SHORT EXERCISE
Locate and copy each line in the data that contains the word "scene".

STORED DATA
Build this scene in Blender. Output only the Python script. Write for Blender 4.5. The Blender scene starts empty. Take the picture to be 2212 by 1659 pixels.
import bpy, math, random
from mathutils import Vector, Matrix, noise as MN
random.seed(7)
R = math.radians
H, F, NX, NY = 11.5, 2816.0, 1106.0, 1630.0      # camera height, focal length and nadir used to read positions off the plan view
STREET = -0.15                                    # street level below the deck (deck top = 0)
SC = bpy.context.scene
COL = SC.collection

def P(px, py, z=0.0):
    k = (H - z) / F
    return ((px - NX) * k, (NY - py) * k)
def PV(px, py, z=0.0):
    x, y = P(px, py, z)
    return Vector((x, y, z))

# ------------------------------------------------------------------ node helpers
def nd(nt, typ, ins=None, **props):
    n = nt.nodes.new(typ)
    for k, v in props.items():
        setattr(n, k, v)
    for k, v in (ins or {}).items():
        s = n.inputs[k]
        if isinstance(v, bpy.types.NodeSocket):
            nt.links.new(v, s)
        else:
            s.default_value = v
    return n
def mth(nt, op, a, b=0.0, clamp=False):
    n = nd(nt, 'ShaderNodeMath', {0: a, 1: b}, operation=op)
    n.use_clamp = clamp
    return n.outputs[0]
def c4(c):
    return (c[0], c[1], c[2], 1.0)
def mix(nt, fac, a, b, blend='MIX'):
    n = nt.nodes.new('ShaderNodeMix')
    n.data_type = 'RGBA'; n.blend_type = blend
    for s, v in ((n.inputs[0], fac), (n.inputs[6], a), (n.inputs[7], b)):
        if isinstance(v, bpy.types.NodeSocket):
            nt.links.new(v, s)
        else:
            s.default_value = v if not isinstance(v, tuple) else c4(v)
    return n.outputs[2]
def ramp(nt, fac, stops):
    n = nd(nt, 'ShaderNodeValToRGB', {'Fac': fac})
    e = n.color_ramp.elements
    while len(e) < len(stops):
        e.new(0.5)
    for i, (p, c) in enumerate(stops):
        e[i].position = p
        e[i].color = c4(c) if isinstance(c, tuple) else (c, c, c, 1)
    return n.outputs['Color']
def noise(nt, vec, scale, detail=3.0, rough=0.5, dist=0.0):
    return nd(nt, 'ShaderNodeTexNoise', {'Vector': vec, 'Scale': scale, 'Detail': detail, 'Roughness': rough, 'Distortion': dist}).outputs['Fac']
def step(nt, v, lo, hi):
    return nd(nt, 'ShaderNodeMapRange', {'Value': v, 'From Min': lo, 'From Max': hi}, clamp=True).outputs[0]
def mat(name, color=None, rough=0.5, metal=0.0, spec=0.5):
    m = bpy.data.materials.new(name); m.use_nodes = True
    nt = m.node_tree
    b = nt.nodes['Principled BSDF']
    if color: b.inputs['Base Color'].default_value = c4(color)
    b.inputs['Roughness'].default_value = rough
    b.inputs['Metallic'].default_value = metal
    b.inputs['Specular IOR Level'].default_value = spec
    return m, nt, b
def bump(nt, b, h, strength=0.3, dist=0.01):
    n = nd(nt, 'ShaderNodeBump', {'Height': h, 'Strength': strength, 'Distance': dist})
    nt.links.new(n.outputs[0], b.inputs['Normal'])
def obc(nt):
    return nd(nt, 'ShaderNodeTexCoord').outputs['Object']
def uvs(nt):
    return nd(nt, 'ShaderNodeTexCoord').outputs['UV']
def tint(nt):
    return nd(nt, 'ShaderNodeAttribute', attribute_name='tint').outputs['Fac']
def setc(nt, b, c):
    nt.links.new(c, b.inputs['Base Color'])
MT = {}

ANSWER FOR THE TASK
Build this scene in Blender. Output only the Python script. Write for Blender 4.5. The Blender scene starts empty. Take the picture to be 2212 by 1659 pixels.
SC = bpy.context.scene